A British Columbia woman who killed 14-year-old Reena Virk near a Victoria-area bridge two decades ago has been given conditional approval for day parole.
Kelly Ellard was granted day parole for six months but must first complete a residential treatment program for substance abuse.
After six months, the parole board will review the decision. Ellard will be subject to conditions including that she cannot use drugs or alcohol or be in contact with anyone involved in criminal activity, or Virk’s family.
Ellard, 35, wiped away tears Thursday as she learned the news. She was 15 when Virk was killed and is serving a life sentence for second-degree murder.
READ: Convicted killer Kelly Ellard gets conditional day parole
Panel member Colleen Zuk said it goes without saying that Ellard committed a “heinous” crime and that she was largely responsible for Virk’s death.
“It’s very problematic in your case that there have been years and years of deception, of lying about the facts,” Zuk said. “Today we found that you continued to somewhat minimize.”
However, she said she found Ellard to be more transparent than she’d been in the past, including that she admitted to planning to confront and harm Virk and that she wanted to “get rid of her” after the situation escalated to a swarming and a beating.

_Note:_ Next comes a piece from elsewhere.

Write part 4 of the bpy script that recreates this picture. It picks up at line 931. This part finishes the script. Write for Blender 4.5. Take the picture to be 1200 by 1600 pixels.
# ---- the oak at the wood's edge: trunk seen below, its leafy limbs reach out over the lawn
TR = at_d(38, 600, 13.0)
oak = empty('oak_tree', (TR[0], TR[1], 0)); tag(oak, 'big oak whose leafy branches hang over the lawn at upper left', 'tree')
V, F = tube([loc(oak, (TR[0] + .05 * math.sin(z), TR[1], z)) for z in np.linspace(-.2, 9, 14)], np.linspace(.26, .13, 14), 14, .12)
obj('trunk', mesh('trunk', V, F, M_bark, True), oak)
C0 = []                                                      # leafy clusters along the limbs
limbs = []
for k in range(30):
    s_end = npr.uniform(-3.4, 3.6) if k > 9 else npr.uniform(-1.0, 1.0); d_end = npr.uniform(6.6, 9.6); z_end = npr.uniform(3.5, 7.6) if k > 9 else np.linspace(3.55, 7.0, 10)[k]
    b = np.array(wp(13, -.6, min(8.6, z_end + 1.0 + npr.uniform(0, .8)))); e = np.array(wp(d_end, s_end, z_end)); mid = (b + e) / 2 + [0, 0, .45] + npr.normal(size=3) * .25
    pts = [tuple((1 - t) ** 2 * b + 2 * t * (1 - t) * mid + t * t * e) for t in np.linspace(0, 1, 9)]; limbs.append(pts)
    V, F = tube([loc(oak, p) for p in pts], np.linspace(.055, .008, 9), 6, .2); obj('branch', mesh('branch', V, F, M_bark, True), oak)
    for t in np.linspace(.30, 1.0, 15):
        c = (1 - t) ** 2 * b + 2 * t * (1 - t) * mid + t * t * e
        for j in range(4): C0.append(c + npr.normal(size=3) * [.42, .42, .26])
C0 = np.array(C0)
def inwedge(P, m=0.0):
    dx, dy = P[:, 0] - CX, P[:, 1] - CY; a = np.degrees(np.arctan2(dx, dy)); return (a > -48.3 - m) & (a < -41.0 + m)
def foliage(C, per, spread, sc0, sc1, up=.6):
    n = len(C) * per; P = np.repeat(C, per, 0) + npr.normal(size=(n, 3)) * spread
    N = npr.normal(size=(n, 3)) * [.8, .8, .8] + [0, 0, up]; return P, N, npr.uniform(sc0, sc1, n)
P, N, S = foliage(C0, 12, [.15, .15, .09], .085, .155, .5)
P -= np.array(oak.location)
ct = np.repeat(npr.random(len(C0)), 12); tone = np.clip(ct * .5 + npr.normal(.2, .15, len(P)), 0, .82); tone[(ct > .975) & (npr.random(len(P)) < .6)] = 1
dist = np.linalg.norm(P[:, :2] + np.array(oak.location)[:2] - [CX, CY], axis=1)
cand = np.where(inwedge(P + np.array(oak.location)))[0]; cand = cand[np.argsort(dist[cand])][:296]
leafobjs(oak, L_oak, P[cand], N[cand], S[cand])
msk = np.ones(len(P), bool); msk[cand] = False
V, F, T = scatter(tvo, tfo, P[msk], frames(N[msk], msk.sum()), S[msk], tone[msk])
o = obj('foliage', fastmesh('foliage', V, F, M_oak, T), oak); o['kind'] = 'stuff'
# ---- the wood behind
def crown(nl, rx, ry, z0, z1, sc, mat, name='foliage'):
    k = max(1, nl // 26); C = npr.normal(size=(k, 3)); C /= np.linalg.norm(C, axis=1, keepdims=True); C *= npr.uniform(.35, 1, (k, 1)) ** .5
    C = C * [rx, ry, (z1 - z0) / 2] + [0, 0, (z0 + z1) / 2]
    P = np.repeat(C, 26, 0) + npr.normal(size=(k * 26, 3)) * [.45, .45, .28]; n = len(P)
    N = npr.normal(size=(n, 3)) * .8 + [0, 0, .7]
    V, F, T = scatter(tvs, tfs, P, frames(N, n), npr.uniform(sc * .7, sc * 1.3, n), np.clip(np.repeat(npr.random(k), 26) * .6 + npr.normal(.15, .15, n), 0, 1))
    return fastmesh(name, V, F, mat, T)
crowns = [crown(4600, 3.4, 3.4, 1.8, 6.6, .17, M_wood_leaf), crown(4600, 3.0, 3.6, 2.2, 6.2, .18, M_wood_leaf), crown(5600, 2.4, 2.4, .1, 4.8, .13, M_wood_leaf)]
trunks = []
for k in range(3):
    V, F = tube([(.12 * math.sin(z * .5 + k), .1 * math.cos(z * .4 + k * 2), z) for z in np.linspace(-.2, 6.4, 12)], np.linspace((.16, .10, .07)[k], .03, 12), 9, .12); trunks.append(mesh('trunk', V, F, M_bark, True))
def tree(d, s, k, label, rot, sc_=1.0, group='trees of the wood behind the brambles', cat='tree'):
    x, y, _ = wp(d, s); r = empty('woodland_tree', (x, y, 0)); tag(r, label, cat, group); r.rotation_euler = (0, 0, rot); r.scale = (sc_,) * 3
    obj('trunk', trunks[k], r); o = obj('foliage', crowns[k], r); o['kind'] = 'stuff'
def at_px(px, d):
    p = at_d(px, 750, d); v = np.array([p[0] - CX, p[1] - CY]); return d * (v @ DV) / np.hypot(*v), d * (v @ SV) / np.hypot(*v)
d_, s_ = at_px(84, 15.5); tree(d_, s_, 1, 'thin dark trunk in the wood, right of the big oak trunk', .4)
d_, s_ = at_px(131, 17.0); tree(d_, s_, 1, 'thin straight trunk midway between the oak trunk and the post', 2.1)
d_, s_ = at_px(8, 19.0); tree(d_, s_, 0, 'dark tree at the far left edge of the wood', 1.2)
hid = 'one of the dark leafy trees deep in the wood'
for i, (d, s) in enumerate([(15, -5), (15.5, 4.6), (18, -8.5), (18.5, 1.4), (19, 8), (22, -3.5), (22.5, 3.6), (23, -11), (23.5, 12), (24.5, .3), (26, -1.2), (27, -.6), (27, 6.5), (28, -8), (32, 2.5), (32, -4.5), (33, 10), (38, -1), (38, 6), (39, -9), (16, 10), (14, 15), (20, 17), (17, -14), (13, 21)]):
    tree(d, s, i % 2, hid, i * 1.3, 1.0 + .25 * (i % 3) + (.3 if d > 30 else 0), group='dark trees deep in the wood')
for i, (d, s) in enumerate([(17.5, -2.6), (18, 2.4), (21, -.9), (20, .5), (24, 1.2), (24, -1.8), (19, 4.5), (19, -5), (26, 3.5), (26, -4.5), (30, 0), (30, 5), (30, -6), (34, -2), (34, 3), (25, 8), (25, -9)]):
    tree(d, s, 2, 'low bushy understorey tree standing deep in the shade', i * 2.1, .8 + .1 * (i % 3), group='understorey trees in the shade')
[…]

Zuk also acknowledged that Ellard had done trauma counselling and had the support of her case management team, who described her as making significant progress.
Ellard told the panel before the decision was made that there was nothing Virk could have possibly said or done to deserve such treatment.
“It wasn’t about her,” she said. “She should have been at home with her family who loved her, not with us that night, and I’m very sorry.”
The two-member panel has ruled that the six-month day parole period will begin as soon as Ellard enters the treatment program.
Her parole officer said the last substance abuse issue she had in prison was in June 2015 and she has not been violent in more than a decade.
It’s unclear whether Ellard’s infant son, who lives with her in prison, would be able to join her at the residential substance abuse treatment centre.
She became pregnant last year after having conjugal visits with her boyfriend, who is in prison and is scheduled to return to the community soon.
She said she intends to co-parent with him but that if he commits a crime or starts using drugs, she is prepared to leave him.
“As much as I love him, if I had to let go … for the sake of myself and my child, I would.”
Ellard first applied for day parole in 2016 and was denied, but in February she was granted temporary escorted absences to go to parenting programs and doctor’s appointments with her baby.
She has served about 15 years in prison, having spent some periods out on bail. She was convicted of second-degree murder in 2005 after three trials.
A court heard that Ellard and several other teens swarmed and beat Virk, before Ellard and a teenage boy followed her across a bridge, smashed her head into a tree and held her underwater until she drowned.
Warren Glowatski was also convicted of second-degree murder and granted full parole in 2010.
Ellard has recently assumed more responsibility for her part in the murder, saying she rolled Virk’s unconscious body into the Gorge waterway.
Ellard continued to deny holding the girl’s head underwater on Thursday.
“I am adamant that didn’t happen,” she told the panel. “Someone who had been beaten that badly, you wouldn’t need to hold them under water.”
Zuk and another panel member, Linda Cross, pressed her to explain why she pushed Virk’s body into the water.
Ellard said she was terrified that Virk would tell police about the beating.
“I had never seen anything like that,” Ellard said. “Either she was dead or she was dying. I just wanted to get rid of her.”
Ellard broke down in tears often during the hearing. Cross commented that she appeared to be struggling to speak about drowning Virk.
“It’s a hard thing to hear coming out of my own mouth,” Ellard said.
When asked who was responsible for Virk’s death, she replied, “I am.”
Cross asked her to explain how she was responsible.
“She drowned, and I put her in the water.”